Hoje em dia vivemos numa sociedade repleta de grupos
requisitando seus direitos: Mulheres, negros, índios, gays, pobres e oprimidos.
“Que se danem!” é o que normalmente se pensa nessas horas. “Querem roubar
nossos empregos, nossas vagas na universidade, nossas terras, nossa vida!”.
Buscamos, então, por soluções efetivas que já tenham sido devidamente testadas.
Refundamos mecanismos antigos e retrógrados para dar a essas pessoas o que é
delas por direito: sua cachaça, sua pedra de craque, sua favela, sua oprimida
obscuridade. “Nosso mundo precisa ser limpo, que morram estes trastes!”.
Se
olharmos bem para todas essas ideias que correm pelo meio de nossos círculos de
amigos, podemos perceber algumas coisas. Gostaria de ressaltar duas em especial.
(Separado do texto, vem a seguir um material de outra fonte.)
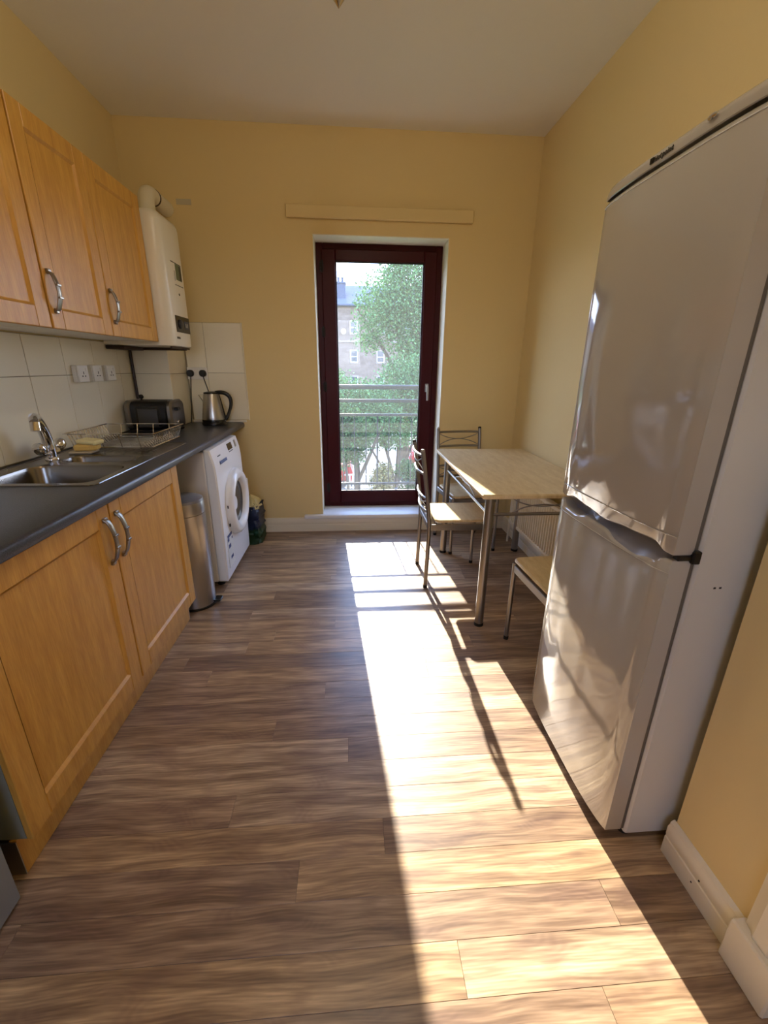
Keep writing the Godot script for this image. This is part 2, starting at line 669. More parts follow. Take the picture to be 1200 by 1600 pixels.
	struct("trim_2", b, M.gloss_white, "white moulded architrave of the near doorway", "architrave")
	b = MB.new()
	b.box(V(2.50, 0.006, 2.978), V(2.54, 2.025, 3.787), 0.003)
	for pz in [[3.08, 3.34], [3.42, 3.68]]:
		for py in [[0.25, 0.9], [1.05, 1.9]]:
			b.box(V(2.494, py[0], pz[0]), V(2.502, py[1], pz[1]), 0.004)
	struct("door_1", b, M.gloss_white)

func build_floor() -> void:
	var fl := struct("floor", bx(V(XL, -0.12, 0), V(XR, -0.0045, ZE)), M.subfloor)
	var pitch := 0.1035
	var known := {0: [0.62, 2.12], 1: [0.30, 1.296], 2: [0.40, 1.539], 3: [1.07, 2.30], 4: [0.36, 2.19], 5: [0.45, 1.431], 6: [1.148, 2.42], 7: [0.34, 1.95], 8: [1.329, 2.50], -1: [0.55, 1.70], -2: [1.02, 2.01], -3: [0.42, 1.60]}
	var z1 := 2.794
	var rows := []
	var k := 0
	while z1 - k * pitch > 0.0:
		k += 1
	for i in range(-24, k + 1):
		var za := maxf(z1 - (i + 1) * pitch, 0.002)
		var zb := minf(z1 - i * pitch, ZE - 0.002)
		if zb - za < 0.01 or za > ZE or zb < 0:
			continue
		var cuts := [XL + 0.001]
		if known.has(i):
			cuts.append_array(known[i])
		else:
			var x := rng.randf_range(0.15, 1.0)
			while x < XR - 0.15:
				cuts.append(x)
				x += rng.randf_range(0.85, 1.15)
		cuts.append(XR - 0.001)
		for j in cuts.size() - 1:
			rows.append([cuts[j], cuts[j + 1], za, zb])
	for q in rows:
		var b := MB.new()
		var lo := V(q[0] + 0.0004, -0.004, q[2] + 0.0004)
		var hi := V(q[1] - 0.0004, 0.0, q[3] - 0.0004)
		b.box(lo, hi, 0.0004)
		var ou := rng.randf()
		var ov := rng.randf()
		var fl_u := -1.0 if rng.randf() < 0.5 else 1.0
		for i in b.v.size():
			b.uv[i] = Vector2(ou + fl_u * (b.v[i].x - lo.x) / 1.25, ov + (b.v[i].z - lo.z) / 0.62 + b.v[i].y)
		part(fl, "plank", b, M["floor_%d" % rng.randi_range(0, 4)])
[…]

Primeiro: atrás de um discurso integrador, supostamente caloroso e pacífico, há
cicatrizes profundas que anos de colonização, escravidão e preconceito geraram em
nossa sociedade.
Talvez
isto não seja tão claro como em outros lugares do mundo, mas há certamente um
grande ideário racista implícito em nosso jeito de agir. Esse discurso oficial
vazio de que estamos livres do preconceito só clareia uma coisa: o quão pouco de
amor que temos uns pelos outros. Não vou nem entrar no panorama mundial, não é
preciso: fiquemos somente com o Brasil. O número de assassinatos aumenta a cada
dia, assim como escândalos de corrupção política; abusos por parte das forças
policiais; sistemas de saúde que não atendem às demandas básicas da nossa
sociedade. Não é preciso entrar em maiores detalhes: todos sabemos do que estou
falando.
E
é a partir deste ponto que entramos no segundo fator que eu gostaria de
ressaltar: quem é, realmente, o problema
social do Brasil? Os coitados que nada têm e que precisam lutar por um
pouco de dignidade? Ou seríamos nós, donos do acesso aos direitos políticos, a
uma vida cultural estável e estabelecida, a recursos financeiros e
intelectuais, nós que nada fazemos? Reclamamos por sentirmos que classes
fragilizadas estão recebendo muita atenção – atenção estas que nós, supostamente,
não mais ganhamos. Criamos um incrível discurso que classifica como
preconceituoso(a) aquele(a) cidadão(ã) que quer fazer valer seus direitos
assegurados pela constituição brasileira.
Estudantes
que recebem benefícios do governo condenam aqueles que passarão a receber mais
vantagens, aqueles que anteriormente nada tinham. Doentes que recebem
tratamento pelo SUS ostracizam os moribundos que nunca foram contemplados com
alguma perspectiva de ter uma saúde decente. Fazendeiros matam aqueles que
nunca tiveram acesso a um pedaço de chão para plantar seu próprio sustento.
O
mais incrível é que tudo isso acontece debaixo de nossos narizes. E nós
costumamos cagar e andar pra tudo isso. O máximo que fazemos é escrever uma
nota de repúdio ou um texto crítico, como este, para afirmar o quão chocados
estamos com o rumo das coisas. Mas e o que fazemos, na verdade? Ficamos
sentados em frente a nossos computadores, recebendo nossos gordos salários na
segurança de nosso bem guardado lar.
Fingimos
compaixão somente para nos sentirmos bem conosco mesmo. Se há uma greve, apoiamo-la
sem sair de casa. Se há corrupção, condenamo-la à distância. Se há bêbados que
espancam suas famílias ou viciados que roubam para sustentar seu vício, fazemos
uma expressão consternada quando o assunto surge em meio a mais uma rodada de cerveja.
Se alguém diz que não há amor no mundo, concordamos sem pensar duas vezes – e no
próximo dia, desprezamos o primeiro pedido desesperado por um punhado de
caridade.
Garçom
fecha essa conta que eu preciso dar o fora daqui! Vou pra cama agora, dormir
bem e esquecer tudo isso quando acordar. Por que é assim: alguns sofrem em
silêncio, outros bebem, alguns fumam enquanto outros idiotas escrevem.